Looking at the proceeds of the November float, $1 billion was set aside for "environmental" purposes, though in fact it turned out to be a slush fund for use in government-held electorates. But even if the entire $14.3 billion had been used to retire debt, the interest saving (at 6%) for the government would have been $858 million a year, or $429 million for half a year.

This figure should be compared to income which the government has lost as a result of the part privatisation. Telstra reported profits of $1.549 billion dollars (after tax) for the six months to December. (Only about 60% of this is distributed as dividends, the remainder being reinvested, but all of it increases the wealth of the stockholders in one form or the other.)

Before November, the government was the only Telstra stockholder, but now one-third of that $1.549 billion, or $516 million, belongs to private share owners. Thus, for a six-month period, the sale has cost the government $87 million more than it would have saved if all the sale proceeds had gone to retire debt.

And, to add injury to injury, the government also paid brokerage fees of around $175 million associated with the sale.

All up, then, the part privatisation of Telstra was a giant give-away. This should not surprise us. As Professor Quiggin pointed out, "... there has not been one major privatisation in Australia where the Government has made a profit, relative to the alternative of retaining ownership".

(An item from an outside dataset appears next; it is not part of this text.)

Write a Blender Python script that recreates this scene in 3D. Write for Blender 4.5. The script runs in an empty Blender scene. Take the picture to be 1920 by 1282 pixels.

Who were the recipients of this gift of public wealth? Not nearly so many "mums and dads" as the government would have us believe.

The November float consisted of 4.3 billion shares. According to a report in the Age at the time, 19% — more than 800 million shares — were bought by foreign institutional investors. The figure for Australian institutional investors could hardly have been less. So institutional investors — big capital — must have taken a sizeable chunk.

Looked at from the other side, individual investors were guaranteed a minimum of 600 shares but not allowed more than 2000. To buy the intermediate figure of 1300 shares, private individuals would have needed to have more than $2500 available immediately (that is, not including the final payment, due next November).

If the average private share purchase was around 1300 shares, the 1.8 million "mums and dads" would have bought about half the 4.3 billion shares sold.

While Howard is counting on these 1.8 million people to think like capitalists and support privatisations, they will not have become wealthy. Even with the maximum of 2000 shares, an individual shareholder would receive a total of only $140 from the latest Telstra six-monthly dividend — $5.38 a week.

Such a private shareholder could sell those 2000 shares for a profit of around $3800, less broker's fees. But they would then cease to be part of Howard's "share-owning democracy". While Howard wants us all to think like capitalists, he couldn't make us into capitalists even if he really wanted to.